私は個人的に政治家の世襲を否定しません。むしろアジアでは二世、三世の政治家というのは多いのではないかと思っています。そのような政治家に対し、一種の憧れのようなものがあるのでしょう。二世、三世の政治家の良いところは、小さいところから政治とは何か学ぶ機会が多いこと、政治を取り巻く支持者、マスメディア等とどう協力すべきかなど熟知していることでしょうか。

人によっては二世、三世の政治家は世の中を知らないと批判する人もいますが、政治家も社会の構成員の一部ですから、政治家を代表する議員がいてよいと個人的には思っています。ただし国会議員の大半が、二世、三世議員になるような事態は明らかに異常です。政治家は人口の数パーセントもいないでしょうから、世襲議員は議員定員の数パーセントにとどめるべきと思います。また、できれば政治以外の仕事も経験してから政治家になって欲しいと思います。世襲議員が多いようであれば、世襲議員は親の選挙地盤を引き継いではいけない、親とは別の選挙区から立候補するなどの制限を設けるべきと思っています。

一方、支持者を含めた地盤というのも、全くゼロから政治家をスタートする人間に比べれば有利ですが、候補者が期待に応えられないような凡庸な人物であったり、選挙に負け続けたりすれば支持者の失望は大きく、世襲議員に有利とはならないかもしれません。ラーフル・ガンディーは本来ならネルー王朝の御曹司ですが、今一つ人気がなく、政治実績ゼロの、妹のプリヤンカに絶対的な人気があるというのも世襲ならではの現象でしょう。
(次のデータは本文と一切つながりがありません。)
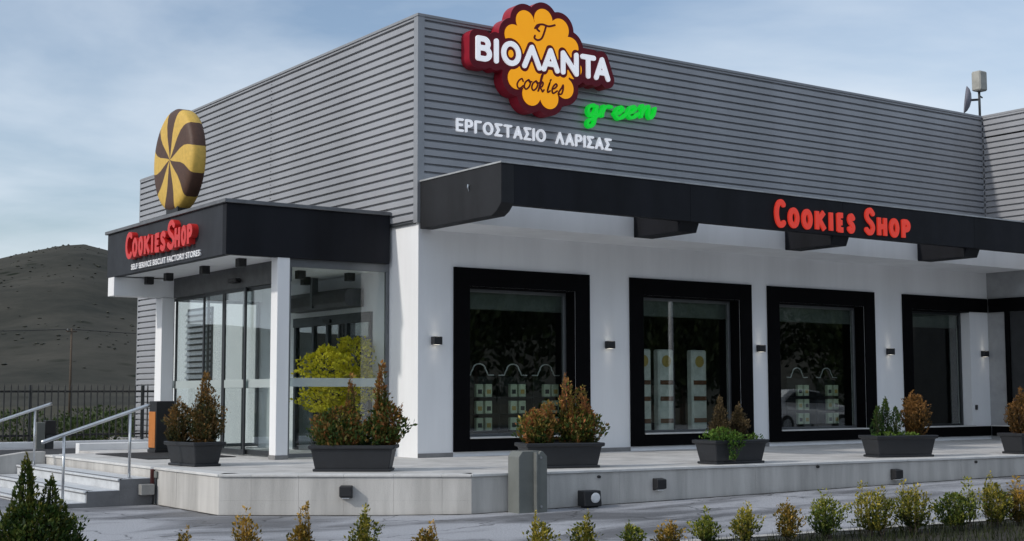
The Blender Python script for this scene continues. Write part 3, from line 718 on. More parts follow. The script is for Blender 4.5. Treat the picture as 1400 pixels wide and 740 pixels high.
# south and north glazing
for yy, nm in ((1.02, 'side_glazing'), (6.46, 'rear_glazing')):
    o = MB(); o.box(-2.02 if yy < 2 else -1.95, -1.96 if yy < 2 else -1.90, yy-.03, yy+.03, .02, 3.30); o.box(-.075, -.012, yy-.03, yy+.03, .02, 3.30)
    o.box(-1.96 if yy < 2 else -1.90, -.075, yy-.03, yy+.03, .02, .09); o.box(-2.02, -.012, yy-.03, yy+.03, 3.30 if yy < 2 else 3.0, Z0+.018 if yy < 2 else 3.06)
    d = o.build(nm, ALU, PO, bevel=.003)
    MB().box(-1.96, -.075, yy-.006, yy+.006, .09, 3.30 if yy < 2 else 3.0).build('pane', GLASSS, d)
    MB().box(-1.95, -.08, yy-.0085, yy-.0065, 1.235, 1.385).build('frosted_strip', FROST, d)
MB().box(-1.9, -.01, 1.2, 6.3, 3.33, 3.38).build('inner_ceiling', WHITE, PO)
# inner doors, header, air curtain
o = MB(); 
for y in (1.6, 2.52, 3.28, 3.88, 4.66): o.box(-.04, .06, y, y+.09, .005, 2.44)
o.box(-.06, .08, 1.6, 4.75, 2.44, 2.62)
d = o.build('inner_door', DALU, PO, bevel=.004)
MB().box(.0, .012, 1.69, 4.66, .02, 2.44).build('pane', GLASSD, d)
MB().box(-.10, -.061, 3.1, 3.4, 2.47, 2.54).build('door_sensor', BLKM, PO, bevel=.01)
ac = MB().extrude([(-.42, 2.80), (-.36, 2.72), (-.02, 2.72), (-.02, 3.06), (-.34, 3.06), (-.42, 2.98)], 'y', 1.9, 4.5).build('air_curtain', mat('curtain_grey', (.10,.10,.105), .4, metal=.4), PO, bevel=.01)
MB().box(-.425, -.3, 3.2, 3.3, 2.75, 3.33).build('hanger', ALU, ac)
for (x, y, z) in ((-2.54, 6.2, Z0+.02), (-2.54, 5.16, Z0+.02), (-2.56, 3.34, Z0+.02), (-2.6, 1.65, Z0+.02), (-1.32, 1.92, 3.33), (-.62, 3.1, 3.33), (-.35, 1.85, 3.33)):
    MB().box(x-.075, x+.075, y-.075, y+.075, z-.15, z).build('ceiling_spot', BLKM, PO, bevel=.006)
# louvred vent on the side wall behind the porch
lv = empty('louvre_vent', 'ribbed louvre panel on the white wall seen through the doors', 'vent')
MB().box(-.03, -.002, 8.9, 10.35, 1.3, 3.1).build('frame', DALU, lv)
for k in range(13):
    z = 1.36+k*.134
    MB().extrude([(-.032, z), (-.10, z-.03), (-.11, z-.02), (-.045, z+.07), (-.032, z+.07)], 'y', 8.95, 10.3).build('slat', CLAD, lv)

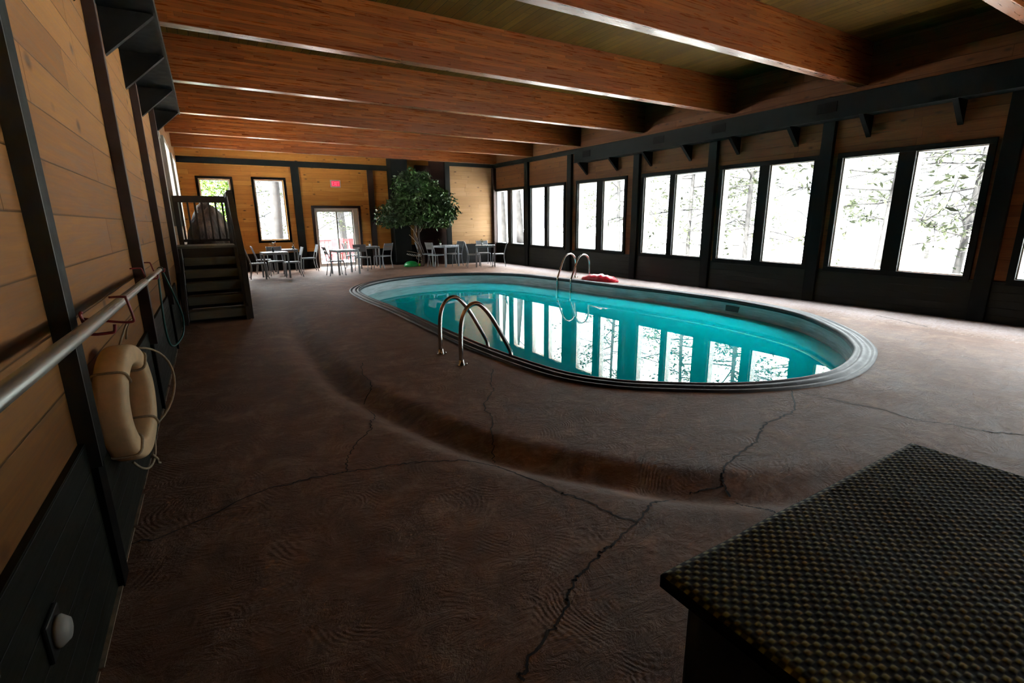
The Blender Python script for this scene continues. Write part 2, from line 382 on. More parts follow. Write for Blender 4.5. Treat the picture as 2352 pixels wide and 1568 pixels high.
hexwall(mb,XR-.03,XR,YN,YF2,0,0,dz(YN),dz(YF2))
struct(mb.build('wall_right_dado',M['dado'])).name='trim_1'
for k,(a,b,c,d) in enumerate(wins):
    f=MB(); w=.085; xo=XR-.035
    hexwall(f,xo,XR+.03,d-w,a+w,sill(d-w)-w,sill(a+w)-w,sill(d-w),sill(a+w))
    hexwall(f,xo,XR+.03,d-w,a+w,head(d-w),head(a+w),head(d-w)+w,head(a+w)+w)
    hexwall(f,xo,XR+.03,a,a+w,sill(a),sill(a+w),head(a),head(a+w))
    hexwall(f,xo,XR+.03,d-w,d,sill(d-w),sill(d),head(d-w),head(d))
    hexwall(f,xo,XR+.03,c,b,sill(c),sill(b),head(c),head(b))
    fo=struct(f.build('window_%d'%(k+1),M['steelg'],bevel=.004))
    for (p,q) in ((a,b),(c,d)):
        g=MB(); hexwall(g,XR+.008,XR+.013,q,p,sill(q),sill(p),head(q),head(p)); g.build('window_pane',M['glass'],fo)
        g=MB()     # pale outer sash seen through the reveal
        s_=.012; xa_,xb_=XR+.03,XR+T+.03
        hexwall(g,xa_,xb_,p-s_,p,sill(p-s_),sill(p),head(p-s_),head(p)); hexwall(g,xa_,xb_,q,q+s_,sill(q),sill(q+s_),head(q),head(q+s_))
        hexwall(g,xa_,xb_,q,p,sill(q),sill(p),sill(q)+s_,sill(p)+s_); hexwall(g,xa_,xb_,q,p,head(q)-s_,head(p)-s_,head(q),head(p))
        g.build('window_sash',M['white'],fo)
# frieze band on the right wall
mb=MB(); hexwall(mb,XR-.06,XR,YN,YF2,fr0(YN),fr0(YF2),fr1(YN),fr1(YF2)); struct(mb.build('trim_2',M['steelg']))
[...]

一方、与党のモディ首相と言えば、「チャイワラから首相へ」といわれるように、貧乏な家に生まれ、子供のころから通りでチャイ(紅茶)を売っていた「チャイワラ(紅茶売り)」であったのが、BJPに入党し、苦労して夜学の大学、大学院を卒業し、グジャラート州の州知事を経て首相となりました。一応結婚歴はあるようですが、小さいときに親が決めた結婚で一度も同居したことがないとかで、実質独身、その生涯を政治だけにささげてきたような方です。

すでに72歳ですが、ヨガで鍛えた体と明晰な頭脳は健在で、現在でも朝5時に起きてヨガの修練をした後、夜12時に寝るまで一切のプライベートなしでずっと仕事をしているとか。そんな苦労の末に実力で首相の座を獲得したモディ首相と、親が有名な政治家で、かつ非常に恵まれた環境の中で政治家となったラーフル・ガンディーは、残念ながら比較することすら難しいのかもしれません。
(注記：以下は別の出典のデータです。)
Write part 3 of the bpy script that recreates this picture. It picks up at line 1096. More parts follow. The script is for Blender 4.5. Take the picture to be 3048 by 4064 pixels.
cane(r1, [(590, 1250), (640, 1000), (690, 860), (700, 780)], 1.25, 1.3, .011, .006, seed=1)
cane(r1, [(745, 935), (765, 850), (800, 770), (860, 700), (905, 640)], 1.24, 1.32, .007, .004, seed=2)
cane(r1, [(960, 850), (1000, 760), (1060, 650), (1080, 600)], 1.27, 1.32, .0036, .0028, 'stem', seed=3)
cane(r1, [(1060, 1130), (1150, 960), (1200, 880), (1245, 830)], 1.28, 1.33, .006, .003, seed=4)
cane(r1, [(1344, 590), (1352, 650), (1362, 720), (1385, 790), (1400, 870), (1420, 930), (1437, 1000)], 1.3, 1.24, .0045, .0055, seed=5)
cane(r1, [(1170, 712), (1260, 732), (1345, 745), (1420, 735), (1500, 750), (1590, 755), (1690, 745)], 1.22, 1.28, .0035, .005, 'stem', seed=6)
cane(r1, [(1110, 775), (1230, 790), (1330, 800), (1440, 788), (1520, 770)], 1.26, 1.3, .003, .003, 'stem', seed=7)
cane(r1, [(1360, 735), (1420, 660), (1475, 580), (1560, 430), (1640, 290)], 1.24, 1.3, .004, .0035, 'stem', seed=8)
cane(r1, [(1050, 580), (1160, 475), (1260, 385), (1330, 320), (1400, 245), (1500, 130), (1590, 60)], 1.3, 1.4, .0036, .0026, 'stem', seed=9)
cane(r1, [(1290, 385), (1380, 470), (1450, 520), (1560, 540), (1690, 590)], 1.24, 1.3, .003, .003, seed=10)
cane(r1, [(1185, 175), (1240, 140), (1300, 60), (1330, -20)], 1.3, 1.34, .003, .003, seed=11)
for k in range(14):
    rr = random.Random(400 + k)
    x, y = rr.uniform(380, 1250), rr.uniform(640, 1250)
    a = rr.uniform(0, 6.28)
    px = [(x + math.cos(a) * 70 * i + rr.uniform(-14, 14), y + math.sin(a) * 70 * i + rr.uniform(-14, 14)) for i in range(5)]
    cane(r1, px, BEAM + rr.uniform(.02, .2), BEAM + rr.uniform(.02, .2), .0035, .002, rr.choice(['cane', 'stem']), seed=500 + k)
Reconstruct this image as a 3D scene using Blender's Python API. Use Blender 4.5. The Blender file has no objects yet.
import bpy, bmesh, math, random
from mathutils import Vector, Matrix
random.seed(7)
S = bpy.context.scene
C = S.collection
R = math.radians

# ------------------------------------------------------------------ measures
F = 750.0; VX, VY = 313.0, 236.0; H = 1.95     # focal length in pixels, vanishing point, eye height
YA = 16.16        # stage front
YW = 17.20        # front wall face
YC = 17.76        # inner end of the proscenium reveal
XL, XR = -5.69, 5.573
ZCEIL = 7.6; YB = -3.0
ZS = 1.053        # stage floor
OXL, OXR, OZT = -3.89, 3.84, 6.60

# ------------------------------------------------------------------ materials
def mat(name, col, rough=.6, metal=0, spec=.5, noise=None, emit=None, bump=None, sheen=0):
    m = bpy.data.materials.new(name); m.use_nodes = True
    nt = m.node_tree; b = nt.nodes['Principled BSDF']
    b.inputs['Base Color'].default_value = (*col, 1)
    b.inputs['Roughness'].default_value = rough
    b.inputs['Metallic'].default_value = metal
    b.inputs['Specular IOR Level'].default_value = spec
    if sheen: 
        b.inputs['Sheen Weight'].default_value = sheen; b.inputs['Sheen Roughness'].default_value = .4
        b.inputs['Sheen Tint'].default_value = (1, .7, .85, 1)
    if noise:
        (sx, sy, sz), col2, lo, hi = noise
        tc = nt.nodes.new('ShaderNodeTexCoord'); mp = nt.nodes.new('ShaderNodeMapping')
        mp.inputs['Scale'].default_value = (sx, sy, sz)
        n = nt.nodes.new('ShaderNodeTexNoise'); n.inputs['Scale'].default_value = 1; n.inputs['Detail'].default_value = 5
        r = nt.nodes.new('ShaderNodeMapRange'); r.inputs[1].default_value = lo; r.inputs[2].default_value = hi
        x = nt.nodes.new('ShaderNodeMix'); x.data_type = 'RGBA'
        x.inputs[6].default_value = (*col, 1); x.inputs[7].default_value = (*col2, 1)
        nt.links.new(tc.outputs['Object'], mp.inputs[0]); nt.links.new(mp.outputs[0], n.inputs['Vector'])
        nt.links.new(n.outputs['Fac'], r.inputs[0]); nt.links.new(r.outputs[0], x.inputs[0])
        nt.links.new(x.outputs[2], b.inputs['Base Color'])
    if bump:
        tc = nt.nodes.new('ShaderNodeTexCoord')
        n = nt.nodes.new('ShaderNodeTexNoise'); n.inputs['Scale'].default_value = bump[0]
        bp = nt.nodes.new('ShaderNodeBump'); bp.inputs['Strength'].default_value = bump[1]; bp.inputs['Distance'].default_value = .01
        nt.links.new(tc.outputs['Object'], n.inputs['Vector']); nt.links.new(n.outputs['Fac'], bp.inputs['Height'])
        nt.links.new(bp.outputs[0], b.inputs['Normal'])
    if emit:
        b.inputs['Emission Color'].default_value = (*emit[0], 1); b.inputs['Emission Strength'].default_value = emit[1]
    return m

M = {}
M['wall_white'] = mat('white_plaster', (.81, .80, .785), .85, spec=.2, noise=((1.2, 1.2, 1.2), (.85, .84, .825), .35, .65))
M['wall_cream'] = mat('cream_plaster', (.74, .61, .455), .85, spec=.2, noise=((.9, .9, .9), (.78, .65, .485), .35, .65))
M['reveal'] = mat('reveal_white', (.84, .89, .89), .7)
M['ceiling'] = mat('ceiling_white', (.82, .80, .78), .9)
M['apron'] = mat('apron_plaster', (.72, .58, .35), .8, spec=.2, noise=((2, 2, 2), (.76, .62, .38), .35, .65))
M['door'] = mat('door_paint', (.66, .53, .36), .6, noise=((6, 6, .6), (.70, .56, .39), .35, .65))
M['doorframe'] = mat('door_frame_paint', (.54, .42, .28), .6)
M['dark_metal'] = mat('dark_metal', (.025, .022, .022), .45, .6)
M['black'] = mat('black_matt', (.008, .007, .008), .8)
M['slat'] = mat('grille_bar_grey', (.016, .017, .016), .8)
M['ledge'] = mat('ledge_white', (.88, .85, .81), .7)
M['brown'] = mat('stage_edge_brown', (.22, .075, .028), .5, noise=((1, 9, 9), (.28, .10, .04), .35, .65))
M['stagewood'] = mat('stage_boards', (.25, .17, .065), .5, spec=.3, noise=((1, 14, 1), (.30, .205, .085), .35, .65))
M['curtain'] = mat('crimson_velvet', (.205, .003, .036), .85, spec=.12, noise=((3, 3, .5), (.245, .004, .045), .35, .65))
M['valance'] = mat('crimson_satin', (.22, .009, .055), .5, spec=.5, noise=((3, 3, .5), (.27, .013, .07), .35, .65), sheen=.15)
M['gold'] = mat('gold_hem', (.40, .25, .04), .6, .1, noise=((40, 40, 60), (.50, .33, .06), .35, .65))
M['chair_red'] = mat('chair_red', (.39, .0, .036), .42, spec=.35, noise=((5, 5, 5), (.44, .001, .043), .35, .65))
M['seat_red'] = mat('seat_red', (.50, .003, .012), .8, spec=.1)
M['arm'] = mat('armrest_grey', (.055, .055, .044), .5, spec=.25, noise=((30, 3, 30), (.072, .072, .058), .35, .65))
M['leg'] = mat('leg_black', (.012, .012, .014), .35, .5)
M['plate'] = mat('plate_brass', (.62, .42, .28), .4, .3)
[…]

インド人の友人に聞くと、モディ首相個人は圧倒的に人気ですが、BJPに関してはいろいろ意見があるようです。今後国民会議派が与党になることがあるかと聞くと、「ラーフル・ガンディーでは無理」と皆言いますが、「プリヤンカは・・・」と。政治家は個人の政治的な資質や能力だけではなく、人気やその時の運をどう味方につけるかも重要です。プリヤンカのある種のカリスマ性は誰もが認めるところなのかもしれません。政権交代は他の政党との力関係なので、野党やBJPの政策の失敗など、もちろんこれからどうなるかわかりませんが、再びインドに女性の首相誕生というのはあり得るシナリオなのかもしれません。一方の日本はというと、女性の首相誕生はまだまだ先のような気がします。

これからの不確実性の時代は、ジェネラリストとして何年も同じ会社に勤め、社内政治だけで仕事をしているような人ではなく、様々な会社でいろんな仕事を経験したり、起業したり、フリーランスを経験したりという働き方を経験した人、専門性を生かした仕事をしている人、多様な文化や習慣に触れてきた人に、メリットのある時代です。これまで良いとされてきた古い価値観が、180度変わるタイミングがすぐそこまで来ています。
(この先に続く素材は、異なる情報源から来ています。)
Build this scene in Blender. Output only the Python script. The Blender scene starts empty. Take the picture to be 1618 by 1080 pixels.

女性は好むと好まざると、一部の公務員や大企業に勤める女性以外、そのような生き方をしている人が多いのではと推測します。元々女性は柔軟で変化に強い生き物ですから、これからの時代は明らかに女性の時代です。日本の場合、女性議員が少なく、国政はこれからの時代に対応しにくい構造を抱えています。世襲議員の適正化ともに、女性議員も増やしていけたらと考えています。